5,900 people are directly employed by the industry in West Virginia, working as production workers, engineers, designers, sales and marketing employees, and other corporate staff. Including spin-off employment, a total of 26,800 West Virginians have jobs dependent on the industry. All in all, this translates to $780 million in wages and benefits in the state, even though West Virginia’s average manufacturing wages are 69% of the U.S. average—excellent news for investors.
But the importance of the automotive industry in West Virginia doesn’t rely solely on quantity—it’s about quality too. The Harbour Report North America 2006 named Toyota’s West Virginia power-train production plant “the benchmark” for four-cylinder engine production with a productivity rating of 2.4 hours per engine. The report measures assembly, stamping and power-train productivity performances plant-by-plant, and company-by-company for North American automotive manufacturers. Toyota’s West Virginia plant in Buffalo performed better than 15 other plants in the United States, some much larger.

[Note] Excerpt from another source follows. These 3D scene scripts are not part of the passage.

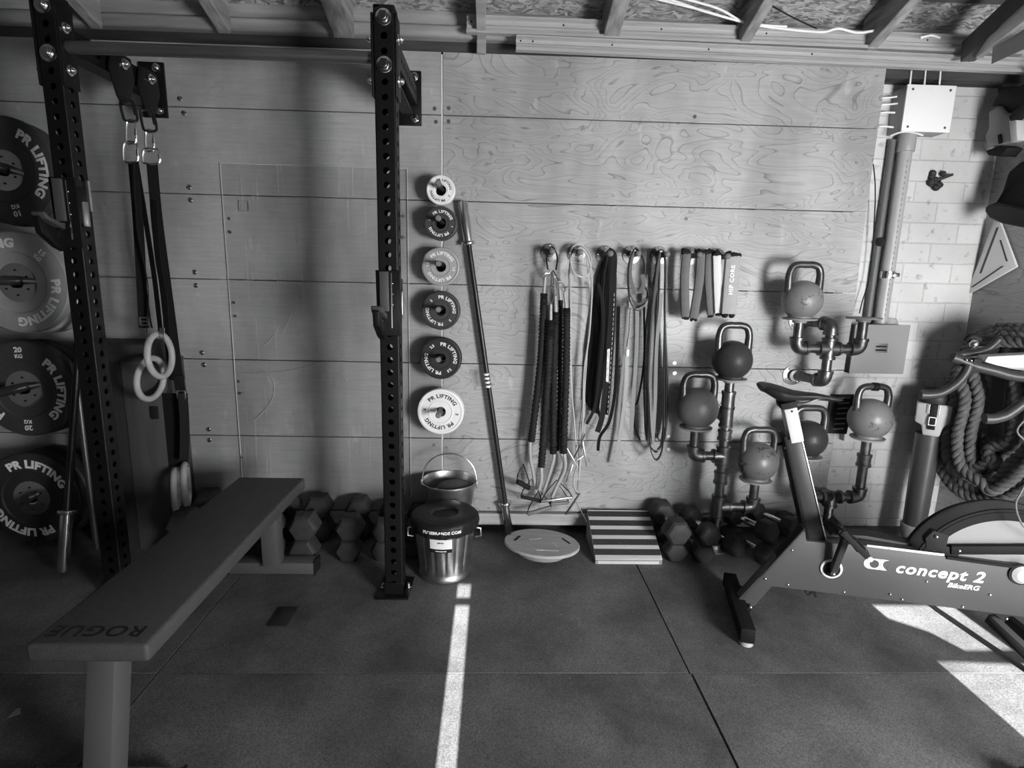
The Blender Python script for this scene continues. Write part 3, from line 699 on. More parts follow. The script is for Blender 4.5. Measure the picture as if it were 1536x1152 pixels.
def buckle(x, y, Y, s, label, par):
    c = AY(x, y, Y); m = MB(); h = s/2
    for a, b in (((-h, -h), (h, -h)), ((h, -h), (h, h)), ((h, h), (-h, h)), ((-h, h), (-h, -h)), ((-h, 0), (h, 0))):
        m.beam(c+V((a[0], 0, a[1])), c+V((b[0], 0, b[1])), .006, .006)
    return tag(m.build('strap_buckle', steel, par, bev=.001), label)
buckle(272, 592, 2.585, .035, 'square metal buckle', s7)
MB().box(AY(268, 566, 2.59), (.05, .012, .02)).build('strap_keeper', matte_black, s3, bev=.003)
buckle(216, 482, 2.465, .032, 'dark metal cam buckle', s1)
def ring(c, R, r, n, tilt, label, group='wooden gymnastic rings'):
    c = V(c); ax = V(tilt).normalized(); a, b = frame(ax)
    o = MB().tube([c+a*(math.cos(2*PI*k/48)*R)+b*(math.sin(2*PI*k/48)*R) for k in range(48)], r, 14, closed=True).build('gymnastic_ring', wood_ring)
    return tag(o, label, 'gymnastic ring', group)
ring(AY(240, 533, 2.45), .092, .0135, 48, (1, .02, .05), 'pale wooden gymnastic ring, the higher of the overlapping pair')
ring(AY(226, 568, 2.52), .092, .0135, 48, (1, -.06, -.1), 'pale wooden gymnastic ring, the lower of the overlapping pair')
MB().ribbon([AY(243, 492, 2.44), AY(243, 500, 2.435), AY(243, 510, 2.44)], .02, .004, (1, 0, 0)).build('strap_clip', steel, s2)
ring(AY(264, 736, 2.57), .098, .0145, 48, (.9, .42, 0), 'wooden gymnastic ring hanging low and edge-on, left one behind the bench')
ring(AY(279, 727, 2.60), .098, .0145, 48, (.9, .40, 0), 'wooden gymnastic ring hanging low and edge-on, right one behind the bench')

# ================================================================== CLEAR SHEET over the left plywood
a, b = AY(330, 243, 2.822), AY(611, 254, 2.822)
t = thing('clear_sheet', 'scratched clear plastic sheet screwed flat over the left plywood', 'plastic sheet', (a.x, 2.825, .2))
z1 = (a.z+b.z)/2
MB().bb(a.x, b.x, 2.821, 2.826, .2, z1).build('sheet', clear_m, t, bev=.001, seg=1)
e = MB().bb(a.x-.001, a.x+.002, 2.8195, 2.821, .2, z1).bb(b.x-.002, b.x+.001, 2.8195, 2.821, .2, z1).bb(a.x, b.x, 2.8195, 2.821, z1-.002, z1+.001)
e.build('polished_edge', mat('sheet_edge', .5, .3), t)
for (x, y) in ((344, 328), (345, 348), (351, 454), (353, 474), (358, 572), (360, 590), (363, 686), (605, 325), (605, 356), (604, 476)):
    p = AY(x, y, 2.821); MB().lathe([(.007, 0), (.0055, .003), (0, .0035)], (p.x, 2.821, p.z), (0, -1, 0), 10).build('screw', steel, t)
p = AY(366, 309, 2.821); q = MB()
for dx, dz, w, h in ((0, .022, .046, .003), (0, -.022, .046, .003), (-.022, 0, .003, .046), (.022, 0, .003, .046)): q.bb(p.x+dx-w/2, p.x+dx+w/2, 2.8195, 2.8208, p.z+dz-h/2, p.z+dz+h/2)
q.build('square_mark', mat('faint_mark', .22, .6), t)
for pts in ([(374, 548), (398, 556), (411, 576), (408, 600), (393, 620), (380, 632)], [(352, 560), (430, 556), (520, 534)], [(395, 520), (410, 505), (418, 488)], [(425, 500), (438, 470)], [(492, 556), (510, 562), (521, 572)]):
    MB().tube(spline([AY(x, y, 2.8205) for x, y in pts], 6), .0012, 4).build('scratch', mat('scratch_white', .32, .6), t)

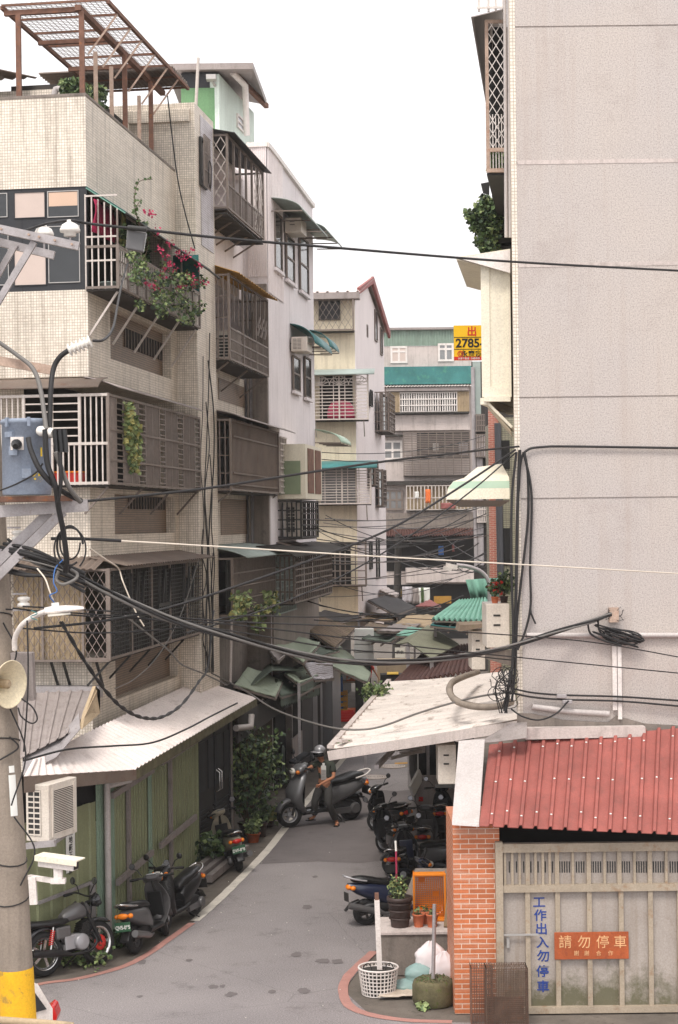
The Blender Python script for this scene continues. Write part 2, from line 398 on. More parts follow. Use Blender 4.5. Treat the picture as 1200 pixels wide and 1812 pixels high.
M_trousers = mat("charcoal_trousers", (66, 64, 62), 0.9, var=0.15, scale=5)
M_redshirt = mat("red_shirt", (196, 56, 42), 0.9, var=0.15, scale=5)
M_jeans = mat("blue_jeans", (96, 128, 176), 0.9, var=0.15, scale=5)
M_hair = mat("black_hair", (30, 27, 26), 0.6)
M_terra = mat("terracotta", (190, 106, 72), 0.8, var=0.12, scale=5)
M_potblack = mat("dark_brown_pot", (62, 48, 44), 0.5, var=0.12, scale=4)
M_soil = mat("soil", (84, 70, 54), 0.95, var=0.3, scale=10)
M_crate = mat("orange_crate_plastic", (222, 128, 28), 0.5, var=0.08)
M_sack = mat("white_woven_sack", (222, 212, 212), 0.8, var=0.06, scale=4)
M_tealbag = mat("teal_plastic_bag", (138, 164, 160), 0.4, var=0.12, scale=4)
M_cloth = mat("pale_dirty_cloth", (196, 182, 166), 0.9, var=0.12, scale=5, blot=0.3)
M_moss = mat("mossy_concrete", (96, 90, 66), 0.95, var=0.35, scale=5, blot=0.7, dirt=(76, 90, 30), bump=0.6, bscale=25)
M_pink = mat("magenta_plastic", (168, 54, 84), 0.45, var=0.08)
M_crimson = mat("crimson_cloth", (150, 28, 66), 0.85, var=0.1)
M_horn = mat("cream_loudspeaker_paint", (222, 208, 178), 0.5, var=0.08, scale=3, streak=0.15)
M_cream = mat("cream_panel", (226, 218, 198), 0.5, var=0.05, scale=1.5, streak=0.2, dirt=(150, 134, 108))
M_curtain = mat("green_curtain_glass", (128, 140, 112), 0.3, var=0.15, scale=2)
M_orangecloth = mat("orange_cloth", (224, 116, 60), 0.9, var=0.1)
M_bluecloth = mat("blue_cloth", (70, 110, 170), 0.9, var=0.1)
M_paper = mat("pale_paper", (214, 208, 196), 0.8, var=0.06)
M_wood = mat("weathered_timber", (128, 106, 82), 0.9, var=0.2, scale=4)
M_greenhouse = mat("green_wall_paint", (104, 142, 102), 0.8, var=0.08, scale=1, streak=0.2)
M_palegreenwall = mat("pale_mint_wall", (204, 216, 206), 0.8, var=0.06, scale=1, streak=0.2)
M_tealwall = mat("peeling_teal_wall", (58, 116, 114), 0.8, var=0.3, scale=0.8, blot=0.4, dirt=(90, 160, 120))
M_greencorr = mat("pale_green_corrugated_sheet", (134, 152, 138), 0.7, var=0.12, streak=0.3)
M_redfascia = mat("red_fascia", (146, 86, 82), 0.7, var=0.15, blot=0.2)
M_hill = mat("forested_hill", (70, 92, 72), 0.95, var=0.3, scale=0.02)
# asphalt: fine aggregate, worn patches
t = NT("asphalt"); base = t.mixc(t.ramp(t.noise(0.35, 5), 0.35, 0.65), lin((104, 98, 98)), lin((126, 119, 118)))
base = t.mixc(t.ramp(t.noise(45, 4, None, 0.85), 0.42, 0.66, 0, 0.75), base, lin((176, 168, 166)))
base = t.mixc(t.ramp(t.noise(0.9, 7, None, 0.8), 0.55, 0.7, 0, 0.6), base, lin((80, 75, 74)))
vor = t.n('ShaderNodeTexVoronoi'); vor.feature = 'DISTANCE_TO_EDGE'; vor.inputs['Scale'].default_value = 0.33
wob = t.n('ShaderNodeMix'); wob.data_type = 'VECTOR'; wob.inputs[0].default_value = 0.12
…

Because of our central location in the automotive manufacturing market, our hard-working and dedicated employees, and our overall quality of life, West Virginia is also able to constantly attract new investment from major international firms. In November 2002, SOGEFI, a $1 billion Italian automotive parts supplier with 60 locations worldwide, chose West Virginia for its new US production facility. They will produce automotive suspension parts for Ford in an investment that will create 148 jobs and $27 million for Wayne County. According to the company’s web site (www.sogefi.it), the choice of West Virginia for SOGEFI’s first American plant was based on “…favorable socioeconomic, environmental, and logistic conditions of this particular state which also offered SOGEFI substantial economic and fiscal incentives.”